Sure but the 77.3 million acres to grow the plants we eat pales in comparison to the 781 million acres we use for animal agriculture.[0] Why turn almond orchards into cropland when we can just use less of the land we use for animal production and turn that into cropland? I highly doubt all 781 million acres can only be used for animal grazing.

[0]: https://extension.oregonstate.edu/bloomberg-illustrates-how-...


Because those grazing lands don’t support crops. They support a little bit of grass and in their natural state had herds of animals not too different from cattle grazing on them.

People don’t seem to grok this.

On land with little rain you can raise animals where you give a huge expanse per animal. They eat grass and fertilize and participate in the ecosystem.

If you wanted to do anything else with the land you would have to irrigate nearly every drop of water and many places you can’t actually do that at all.

There aren’t just easy equivalents like you’re trying to pose.


I again repeat what I said in my original comment:

I highly doubt all 781 million acres can only be used for animal grazing.


If we could be using that land for high-value crops, we probably would — look at the land values for cropland vs rangeland and you'll see all the incentive needed to allocate more cropland. I'm not saying we can't or shouldn't reduce some of the more wasteful ways we raise food animals — big concentrated feedlots where they get corn and soybeans. We should. But it's misleading to just point out how much land gets used for what without considering the capability of the land in question. Ending the corn and soy subsidy regime would help a lot right off the top.


>If we could be using that land for high-value crops, we probably would — look at the land values for cropland vs rangeland and you'll see all the incentive needed to allocate more cropland.

I doubt this. The "think of the farmers" argument against increasing plant food production often goes a little something like "farmers don't want to change from what they've already specialized in". The market is never as efficient as people want it to be.

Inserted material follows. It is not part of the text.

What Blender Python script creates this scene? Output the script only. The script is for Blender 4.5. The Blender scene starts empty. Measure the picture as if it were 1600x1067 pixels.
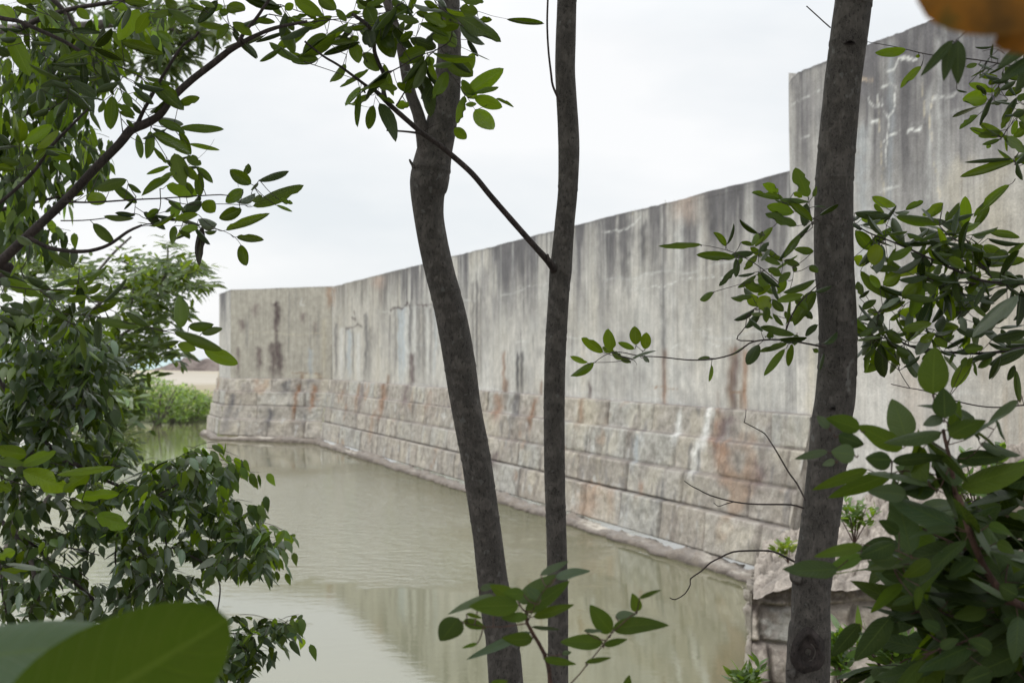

You also suggest that what is currently used as rangeland is rangeland because it can only be used as such. The truth is that neither of us really knows the true capabilities of the 654 million acres of rangeland. The difference here is that I don't suggest all of that land should have a single use. Rather, I argued that it's unlikely that all 654 million acres can only be used for grazing.

>But it's misleading to just point out how much land gets used for what without considering the capability of the land in question.

There is nothing misleading about what I've said. I said we use a lot of land for animal agriculture and that I doubt all of it can only be used for rangeland.

>Ending the corn and soy subsidy regime would help a lot right off the top.

Sure sounds good. You know we subsidize meat and dairy too? How does that factor into the incentive to allocate more cropland?


Makes perfect sense until you consider the massive amounts of inputs, measured in land or energy, it takes to grow those crops on the smaller amount of land footprint you ARE measuring.


We still us 1.5x the land for for growing feed for animals (excluding feed exports). If you're suggesting that feed requires less inputs, provide the sources that back up that suggestion.


> If you're suggesting that feed requires less inputs

This is the thing that really gets me. It's so bloody obvious from the second law of thermodynamics that animals are going to require more resources than plants. There's even a name for this: https://en.wikipedia.org/wiki/Trophic_level

This, much like weight loss and treating mental illness, seems to be one of those communal Dunning-Kruger areas of HN. Probably because people don't want to admit that their diet is contributing to global warming, or they have some "hurr durr, vegans suck!" attitude.

Then again, I've noticed an influx of people denying the fact of the January 6th insurrection, so I shouldn't really be surprised.